Я помню только один случай, когда наша работа была воспринята властями. Это было при Ельцине. В 1996 году, когда мы показали, что Ельцин не сможет выиграть президентские выборы, если не заключит мировое соглашение, не прекратит чеченскую войну.

— Почему разнятся данные ВЦИОМ и «Левада-Центра»? Мы живем в двух разных странах?
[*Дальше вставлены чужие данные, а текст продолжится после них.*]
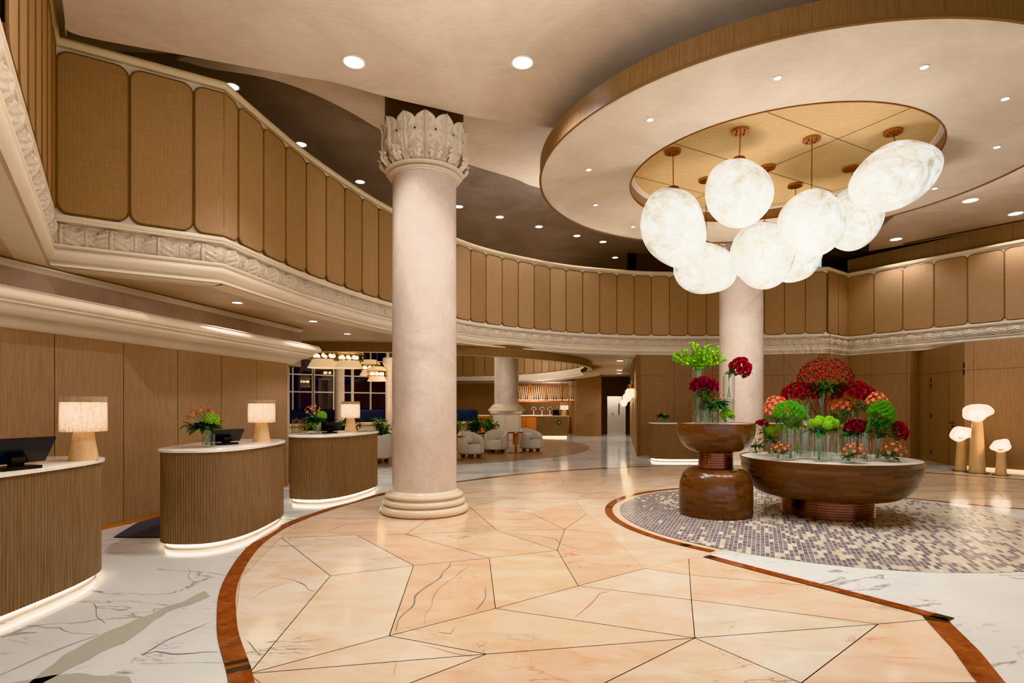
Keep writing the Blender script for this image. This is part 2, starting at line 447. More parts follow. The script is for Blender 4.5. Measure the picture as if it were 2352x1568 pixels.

— Как бы я ни относился к ВЦИОМу, к его руководству или фонду «Общественное мнение», должен сказать, что общие тренды похожи. Отдельные опросы могут различаться, но тут важнее траектории, а они, в общем-то, совпадают. Другое дело — функции, которые выполняют и ВЦИОМ, и фонд «Общественное мнение». Они работают на администрацию. Если вы возьмете последнее интервью Фёдорова [Валерий Фёдоров, генеральный директор ВЦИОМ], он открыто об этом говорит. Их задачи — проверить реакцию людей и замерить последствия перед принятием каких-то политических решений. Это обслуживание. Их задача — не анализ и исследование, а некоторый замер постоянных общественных колебаний. Поэтому их срез очень поверхностный, постановка вопроса, как правило, сугубо инструментально-прагматичная, и это включено в политтехнологические программы.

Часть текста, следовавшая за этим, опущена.